START

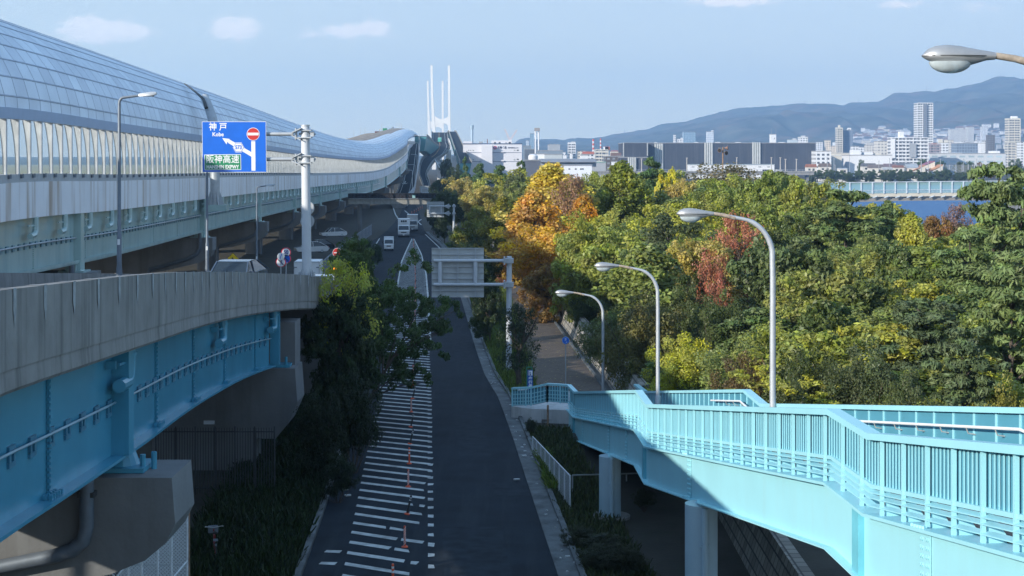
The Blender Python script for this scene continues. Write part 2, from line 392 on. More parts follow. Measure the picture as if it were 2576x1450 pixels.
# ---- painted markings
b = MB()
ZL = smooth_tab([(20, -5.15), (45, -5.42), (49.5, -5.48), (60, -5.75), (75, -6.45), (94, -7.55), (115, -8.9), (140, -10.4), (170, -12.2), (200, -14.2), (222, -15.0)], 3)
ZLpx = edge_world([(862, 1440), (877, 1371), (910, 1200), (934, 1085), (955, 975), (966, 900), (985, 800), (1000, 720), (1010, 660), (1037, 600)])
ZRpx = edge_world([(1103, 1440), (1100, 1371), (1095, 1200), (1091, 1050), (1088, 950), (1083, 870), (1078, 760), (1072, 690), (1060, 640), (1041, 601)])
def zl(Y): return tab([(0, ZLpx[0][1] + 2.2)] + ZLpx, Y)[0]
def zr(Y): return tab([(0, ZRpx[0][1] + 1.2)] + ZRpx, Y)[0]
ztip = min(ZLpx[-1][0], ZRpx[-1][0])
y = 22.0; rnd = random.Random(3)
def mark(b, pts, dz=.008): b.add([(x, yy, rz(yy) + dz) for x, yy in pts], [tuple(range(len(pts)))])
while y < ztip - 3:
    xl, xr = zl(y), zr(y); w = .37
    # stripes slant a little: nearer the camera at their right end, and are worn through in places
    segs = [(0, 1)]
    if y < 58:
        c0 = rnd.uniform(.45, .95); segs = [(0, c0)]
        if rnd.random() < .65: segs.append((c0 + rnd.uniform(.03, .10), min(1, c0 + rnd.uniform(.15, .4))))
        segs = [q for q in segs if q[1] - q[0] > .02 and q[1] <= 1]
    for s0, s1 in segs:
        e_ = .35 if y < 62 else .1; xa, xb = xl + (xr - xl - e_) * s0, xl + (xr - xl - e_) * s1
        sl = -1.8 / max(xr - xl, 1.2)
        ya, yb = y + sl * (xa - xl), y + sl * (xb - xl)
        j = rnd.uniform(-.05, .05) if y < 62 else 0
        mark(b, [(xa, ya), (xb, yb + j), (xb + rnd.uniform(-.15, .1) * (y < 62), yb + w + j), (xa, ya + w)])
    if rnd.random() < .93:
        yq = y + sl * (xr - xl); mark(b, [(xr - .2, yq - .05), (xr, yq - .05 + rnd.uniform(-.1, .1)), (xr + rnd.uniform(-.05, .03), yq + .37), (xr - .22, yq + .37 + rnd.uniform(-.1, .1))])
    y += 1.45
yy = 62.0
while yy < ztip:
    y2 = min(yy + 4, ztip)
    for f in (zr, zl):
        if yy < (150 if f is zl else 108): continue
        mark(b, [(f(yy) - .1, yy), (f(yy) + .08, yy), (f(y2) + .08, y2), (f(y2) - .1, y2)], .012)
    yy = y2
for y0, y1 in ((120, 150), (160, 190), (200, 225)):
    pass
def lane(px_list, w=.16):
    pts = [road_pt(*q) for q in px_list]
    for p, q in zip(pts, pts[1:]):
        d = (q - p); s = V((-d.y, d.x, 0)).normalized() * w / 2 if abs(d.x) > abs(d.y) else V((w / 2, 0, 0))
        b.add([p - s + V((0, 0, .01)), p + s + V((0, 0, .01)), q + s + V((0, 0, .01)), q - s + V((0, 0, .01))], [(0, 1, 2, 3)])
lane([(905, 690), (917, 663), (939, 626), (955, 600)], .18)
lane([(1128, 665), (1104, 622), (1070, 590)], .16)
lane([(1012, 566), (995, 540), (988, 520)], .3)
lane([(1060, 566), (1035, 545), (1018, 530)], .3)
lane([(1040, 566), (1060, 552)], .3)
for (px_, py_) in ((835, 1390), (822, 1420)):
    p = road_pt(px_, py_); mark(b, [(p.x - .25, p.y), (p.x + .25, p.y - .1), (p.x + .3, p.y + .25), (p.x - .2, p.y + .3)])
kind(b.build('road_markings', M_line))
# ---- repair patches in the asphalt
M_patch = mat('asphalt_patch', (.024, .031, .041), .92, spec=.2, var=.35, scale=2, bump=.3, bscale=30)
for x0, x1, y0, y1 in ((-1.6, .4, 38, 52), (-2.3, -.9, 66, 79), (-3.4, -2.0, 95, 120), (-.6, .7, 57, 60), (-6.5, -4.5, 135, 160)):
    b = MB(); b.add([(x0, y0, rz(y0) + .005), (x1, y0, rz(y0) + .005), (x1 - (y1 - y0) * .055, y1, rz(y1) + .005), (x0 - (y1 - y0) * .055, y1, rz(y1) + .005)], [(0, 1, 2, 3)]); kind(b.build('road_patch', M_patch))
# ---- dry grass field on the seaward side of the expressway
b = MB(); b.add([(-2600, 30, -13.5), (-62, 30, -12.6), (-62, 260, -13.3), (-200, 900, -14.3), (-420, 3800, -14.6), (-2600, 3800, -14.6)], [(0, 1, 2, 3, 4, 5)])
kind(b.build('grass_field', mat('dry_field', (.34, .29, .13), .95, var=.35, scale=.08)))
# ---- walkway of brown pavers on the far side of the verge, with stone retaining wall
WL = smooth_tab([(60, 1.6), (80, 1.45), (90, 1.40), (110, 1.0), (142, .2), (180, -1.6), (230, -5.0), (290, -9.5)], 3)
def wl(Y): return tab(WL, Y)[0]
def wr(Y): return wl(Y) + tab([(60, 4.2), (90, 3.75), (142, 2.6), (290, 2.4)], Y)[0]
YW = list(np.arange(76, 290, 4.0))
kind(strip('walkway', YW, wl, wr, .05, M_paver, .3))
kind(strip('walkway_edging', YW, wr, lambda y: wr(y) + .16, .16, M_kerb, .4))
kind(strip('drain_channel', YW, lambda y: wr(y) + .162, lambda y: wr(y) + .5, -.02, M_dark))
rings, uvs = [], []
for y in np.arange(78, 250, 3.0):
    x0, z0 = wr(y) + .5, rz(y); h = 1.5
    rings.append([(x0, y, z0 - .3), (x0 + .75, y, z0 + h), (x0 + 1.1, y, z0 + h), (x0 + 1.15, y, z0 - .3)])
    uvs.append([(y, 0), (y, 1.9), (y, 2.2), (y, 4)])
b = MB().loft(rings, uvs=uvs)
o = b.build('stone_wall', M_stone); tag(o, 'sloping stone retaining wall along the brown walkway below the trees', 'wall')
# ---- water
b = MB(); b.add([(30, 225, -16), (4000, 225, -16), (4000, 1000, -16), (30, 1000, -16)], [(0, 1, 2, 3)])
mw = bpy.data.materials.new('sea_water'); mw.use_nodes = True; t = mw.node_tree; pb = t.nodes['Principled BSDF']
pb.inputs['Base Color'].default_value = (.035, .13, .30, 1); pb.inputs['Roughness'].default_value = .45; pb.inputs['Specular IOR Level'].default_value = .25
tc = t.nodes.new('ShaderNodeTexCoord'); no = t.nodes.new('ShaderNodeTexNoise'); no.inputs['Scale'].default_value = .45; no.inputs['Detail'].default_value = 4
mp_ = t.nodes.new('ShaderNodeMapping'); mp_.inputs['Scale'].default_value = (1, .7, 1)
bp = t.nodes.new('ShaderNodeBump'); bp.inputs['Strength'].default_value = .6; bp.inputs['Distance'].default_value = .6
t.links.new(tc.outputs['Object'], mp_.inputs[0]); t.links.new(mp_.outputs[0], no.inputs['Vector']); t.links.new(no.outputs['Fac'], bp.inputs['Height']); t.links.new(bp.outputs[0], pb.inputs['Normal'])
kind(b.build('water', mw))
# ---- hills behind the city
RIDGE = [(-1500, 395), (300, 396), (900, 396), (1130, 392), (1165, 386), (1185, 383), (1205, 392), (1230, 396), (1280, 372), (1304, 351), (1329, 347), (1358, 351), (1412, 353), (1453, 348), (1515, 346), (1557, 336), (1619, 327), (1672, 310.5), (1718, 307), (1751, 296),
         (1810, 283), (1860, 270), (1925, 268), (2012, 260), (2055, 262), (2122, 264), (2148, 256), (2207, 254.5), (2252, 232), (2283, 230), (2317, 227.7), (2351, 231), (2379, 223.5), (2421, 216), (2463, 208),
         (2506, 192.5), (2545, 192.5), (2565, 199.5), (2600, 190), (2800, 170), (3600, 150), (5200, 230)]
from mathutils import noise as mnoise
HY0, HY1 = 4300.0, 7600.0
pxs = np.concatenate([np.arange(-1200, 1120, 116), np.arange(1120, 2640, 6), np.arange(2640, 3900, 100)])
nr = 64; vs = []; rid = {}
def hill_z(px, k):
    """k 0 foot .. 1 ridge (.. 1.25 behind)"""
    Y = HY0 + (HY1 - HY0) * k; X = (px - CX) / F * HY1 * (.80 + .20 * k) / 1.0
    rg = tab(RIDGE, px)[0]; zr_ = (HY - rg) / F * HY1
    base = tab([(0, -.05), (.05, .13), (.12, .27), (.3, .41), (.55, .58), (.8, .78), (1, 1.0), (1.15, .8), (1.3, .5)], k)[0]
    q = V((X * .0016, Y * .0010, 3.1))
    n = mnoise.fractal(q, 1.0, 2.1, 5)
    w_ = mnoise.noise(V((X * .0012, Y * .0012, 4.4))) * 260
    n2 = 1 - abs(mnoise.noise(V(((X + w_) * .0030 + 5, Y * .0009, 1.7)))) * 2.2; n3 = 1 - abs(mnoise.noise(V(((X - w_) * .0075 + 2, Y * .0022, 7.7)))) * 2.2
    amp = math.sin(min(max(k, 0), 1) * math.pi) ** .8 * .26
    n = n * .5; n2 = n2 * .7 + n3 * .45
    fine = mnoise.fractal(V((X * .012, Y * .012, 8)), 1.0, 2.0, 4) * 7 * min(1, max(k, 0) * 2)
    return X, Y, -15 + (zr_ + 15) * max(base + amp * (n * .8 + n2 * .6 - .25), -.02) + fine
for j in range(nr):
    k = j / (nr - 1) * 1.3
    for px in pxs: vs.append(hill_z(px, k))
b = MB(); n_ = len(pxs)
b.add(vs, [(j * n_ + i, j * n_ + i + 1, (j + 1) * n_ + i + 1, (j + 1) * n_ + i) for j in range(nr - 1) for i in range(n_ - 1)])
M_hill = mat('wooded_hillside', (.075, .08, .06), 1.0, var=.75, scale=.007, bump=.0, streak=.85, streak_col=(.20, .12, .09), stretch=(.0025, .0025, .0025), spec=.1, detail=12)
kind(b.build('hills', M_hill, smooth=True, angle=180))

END

● Required task
Go through the material and copy out every line with "from" in it.

● Exercise answer
The Blender Python script for this scene continues. Write part 2, from line 392 on. More parts follow. Measure the picture as if it were 2576x1450 pixels.
from mathutils import noise as mnoise